Concepedia

TLDR

Intel SGX protects enclave confidentiality but does not guard against privileged side‑channel attacks, such as page‑fault attacks that let a malicious OS observe memory accesses and infer sensitive data. This work introduces Deja Vu, a framework that lets shielded programs detect privileged side‑channel attacks. Deja Vu embeds path‑level execution‑time checks into the enclave and employs a TSX‑protected software reference clock to provide trustworthy timing. Evaluation demonstrates that Deja Vu reliably detects both enclave‑based and reference‑clock side‑channel attacks.

Abstract

Intel Software Guard Extension (SGX) protects the confidentiality and integrity of an unprivileged program running inside a secure enclave from a privileged attacker who has full control of the entire operating system (OS). Program execution inside this enclave is therefore referred to as shielded. Unfortunately, shielded execution does not protect programs from side-channel attacks by a privileged attacker.
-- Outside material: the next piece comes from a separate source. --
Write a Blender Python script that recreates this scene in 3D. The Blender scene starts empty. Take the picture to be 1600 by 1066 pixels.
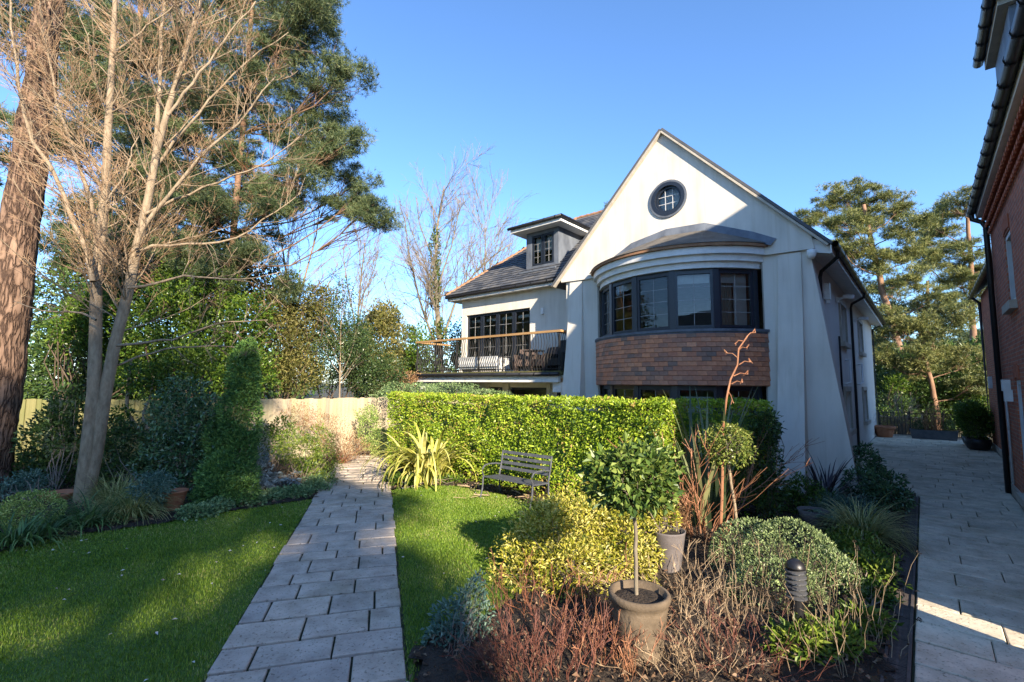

For instance, it has been shown that by changing page table entries of memory pages used by shielded execution, a malicious OS kernel could observe memory page accesses from the execution and hence infer a wide range of sensitive information about it. In fact, this page-fault side channel is only an instance of a category of side-channel attacks, here called privileged side-channel attacks, in which privileged attackers frequently preempt the shielded execution to obtain fine-grained side-channel observations. In this paper, we present Deja Vu, a software framework that enables a shielded execution to detect such privileged side-channel attacks. Specifically, we build into shielded execution the ability to check program execution time at the granularity of paths in its control-flow graph. To provide a trustworthy source of time measurement, Deja Vu implements a novel software reference clock that is protected by Intel Transactional Synchronization Extensions (TSX), a hardware implementation of transactional memory. Evaluations show that Deja Vu effectively detects side-channel attacks against shielded execution and against the reference clock itself.